Dan: Yes. We have a very interesting program, which we instituted almost the beginning called the visiting Week. For a very nominal fee, they can come and spend the week here as if they were students, you know, treated just like everybody else. That’s been a boon because that gives them a chance to really see whether this is the place for them or not.
Norm: Does your school vote on accepting?
Dan: Absolutely not. It’s basically a hundred percent open admissions. If a student presents himself who is clearly not capable, then it would be voted on by an organ of the School Meeting. But, it almost never happens. It’s a self-selection process.
Norm: Would there be a maximum number that you could handle?
Dan: At this point, I can’t answer that question. I know one thing, every growth in numbers so far has been accompanied by tremendous growth in spirit and energy. And my own personal feeling is, the larger the school, the better. I don’t even begin to question it in my own mind up to 500. I know how easy it is in communities of 500 people to know each other. I’ve been in communities of 500 who after three or four months of interacting, the way the kids interact here, they all know each other. But the point is that when there are a lot of kids, there’s more energy, more stimulation and more chance of meeting other children your own age or interested in the same things you do. And that’s more fun. It’s bleak when you’re alone.
Norm: Is there any overriding problem that your school faces? Any particular problem? For example, is there a lack of receptivity? You mentioned that you’ve been around long enough now to have acquired integrity and a respect from area people and professional people. But is there any overriding problem—financial? Respect by people? Attendance of a selection of students? Identifying students?
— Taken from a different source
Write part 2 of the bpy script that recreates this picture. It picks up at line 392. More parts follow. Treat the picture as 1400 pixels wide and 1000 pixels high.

Dan: Not really. One can always sit and bemoan the fact you don’t have enough money or this and that, but that’s not really the case. The only problem we have is we’d like to be bigger and that will take time. It doesn’t happen overnight. I do feel that the larger the size at this point, the more viable the community. We’d like to grow more. All the other things are not really problems. The standard community that’s committed to the old ways is obviously not going to wave its arms in joy at something radically different from what they do. But you understand that. If you have any perspective of history, you don’t expect it to be any different. You just have to go on about your business and do your thing.
If you do it well and if your graduates equip themselves well, eventually people’s minds will open. It just takes time.
Norm: There’s one other thing I have to ask in this. I want people to know that teachers ought to be writing. Your school does some writing.
Dan: Prolifically. We write and write and write and write as much as we can. And we distribute our writings as widely as we can. It’s terribly important. At least it gives people a chance to put their hands on something concrete and mull it over and think about it. If you don’t write, you’re anonymous. That’s what sustains us. And I’m sure in the end, people will realize that free kids who determine their own destinies are the way of the 21st century.